普段はデジタルツールが中心の現代だからこそ、手書きの文字で心のこもった贈り物ができる書道は、自分の魅力を高める素敵な特技となりますよ!
日本習字で「師範」を獲得した私の体験談
師範資格を持っている私の体験談です!
それは、小学校2年生の冬のことでした。父に何気なくすすめられた書道。『やってみたい』と伝えたその足で、すぐ書道教室へ向かった事を記憶しています。
それまでは、学校の授業の一環で行う程度の書道。楽しいなと思うくらいでした。
通い始めてからは、毎月のお手本とにらめっこしながら筆を運び、作品ができあがると先生に提出。朱色の墨の筆で、何度も訂正してもらい、時には先生が私の手をとって筆を走らせることもありました。
繰り返し練習を行い、段級位が上がる中で、毎年行われる書道コンクールや競書大会、年初めの書初め大会が楽しみなイベントでした。
練習の成果もあり、何度となく表彰され、作品が展示されると家族全員で見に行き、誇らしかった思い出があります。

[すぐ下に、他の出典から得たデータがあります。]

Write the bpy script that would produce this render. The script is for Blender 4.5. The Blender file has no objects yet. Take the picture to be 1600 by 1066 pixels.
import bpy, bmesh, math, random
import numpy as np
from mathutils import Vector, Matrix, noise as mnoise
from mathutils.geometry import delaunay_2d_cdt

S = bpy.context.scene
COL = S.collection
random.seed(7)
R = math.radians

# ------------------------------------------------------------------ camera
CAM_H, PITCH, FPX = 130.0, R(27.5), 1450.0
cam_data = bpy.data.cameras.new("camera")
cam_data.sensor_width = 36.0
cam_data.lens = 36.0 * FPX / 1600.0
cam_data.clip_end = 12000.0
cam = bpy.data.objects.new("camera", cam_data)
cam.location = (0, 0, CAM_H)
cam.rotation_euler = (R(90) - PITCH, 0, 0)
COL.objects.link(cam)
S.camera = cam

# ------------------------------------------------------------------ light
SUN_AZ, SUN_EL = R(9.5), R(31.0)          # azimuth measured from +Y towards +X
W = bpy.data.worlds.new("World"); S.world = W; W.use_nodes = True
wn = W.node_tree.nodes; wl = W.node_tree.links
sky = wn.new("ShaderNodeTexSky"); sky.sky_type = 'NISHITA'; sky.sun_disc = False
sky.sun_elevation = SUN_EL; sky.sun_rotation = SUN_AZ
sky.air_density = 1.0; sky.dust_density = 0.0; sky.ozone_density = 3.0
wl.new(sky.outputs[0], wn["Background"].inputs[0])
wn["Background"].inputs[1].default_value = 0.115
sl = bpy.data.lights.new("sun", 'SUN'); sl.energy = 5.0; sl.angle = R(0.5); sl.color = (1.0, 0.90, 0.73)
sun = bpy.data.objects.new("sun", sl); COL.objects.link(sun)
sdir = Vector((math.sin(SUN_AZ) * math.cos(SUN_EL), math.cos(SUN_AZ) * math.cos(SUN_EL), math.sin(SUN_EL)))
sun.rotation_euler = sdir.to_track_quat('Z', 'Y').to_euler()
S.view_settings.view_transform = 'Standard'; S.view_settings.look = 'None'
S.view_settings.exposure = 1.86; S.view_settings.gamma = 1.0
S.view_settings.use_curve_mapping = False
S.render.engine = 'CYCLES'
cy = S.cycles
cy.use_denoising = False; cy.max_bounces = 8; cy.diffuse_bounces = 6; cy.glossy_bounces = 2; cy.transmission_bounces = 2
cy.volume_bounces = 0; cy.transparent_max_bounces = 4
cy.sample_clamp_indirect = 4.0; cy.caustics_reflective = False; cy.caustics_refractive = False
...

高校進学と共に地元を離れなければならなかったため、そこで書道を辞めてしまいましたが、書道を習っていた8年間があるおかげで、さまざまな経験ができました。
一文字目の筆を置くときの緊張感。
やり直しがきかないからこそ、集中して1つの作品を完成させた後の達成感と充実感。
書道を習っていなかったら味わえなかった経験だと感じています。
大人になった現在でも、書道を習っていた経験は確実に活かされていると実感しています。

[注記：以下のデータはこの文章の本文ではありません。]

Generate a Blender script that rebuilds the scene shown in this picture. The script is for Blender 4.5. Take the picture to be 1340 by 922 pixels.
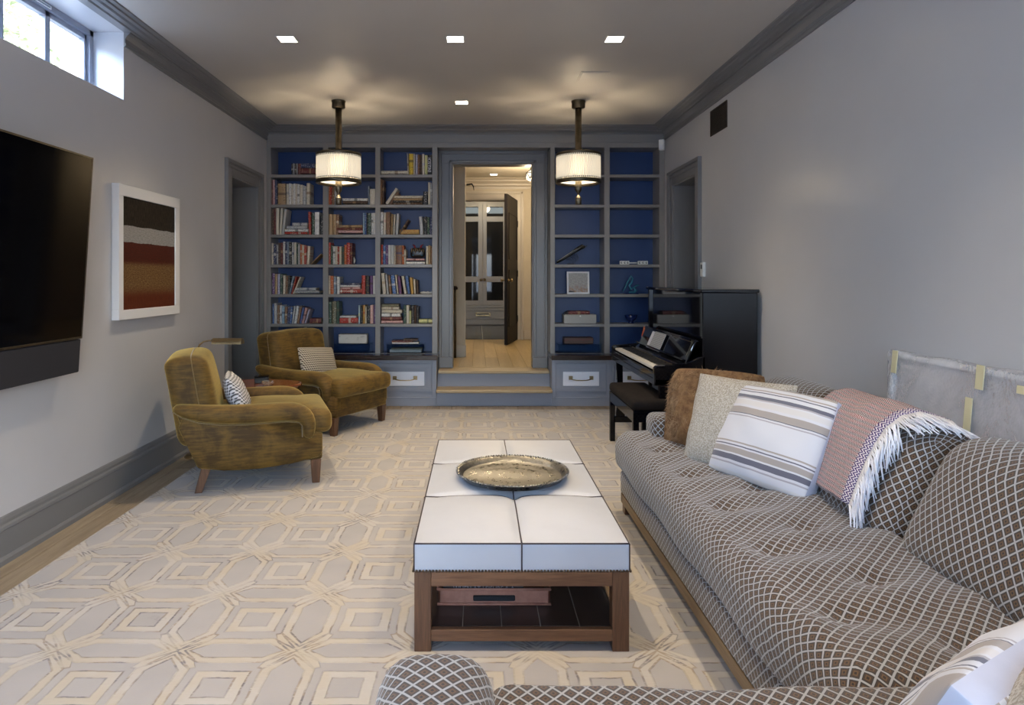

大人の趣味として、また始めるのもいいかなと思っています。
まとめ
今回、「日本習字」に焦点を当てて、書道の魅力についてお伝えしてきました。
書道を習うことで、「美文字が手に入る」「集中力・忍耐力がつく」「教養が身につく」といったさまざまなメリットがありました。
そして、ゆっくり自分と向き合って書道を楽しむことは、時間に追われ忙しい日常を少しでも忘れさせてくれるよい機会にもなるでしょう。
初めての方も以前習っていた方も、書道を趣味にして心豊かな生活を送ってみませんか?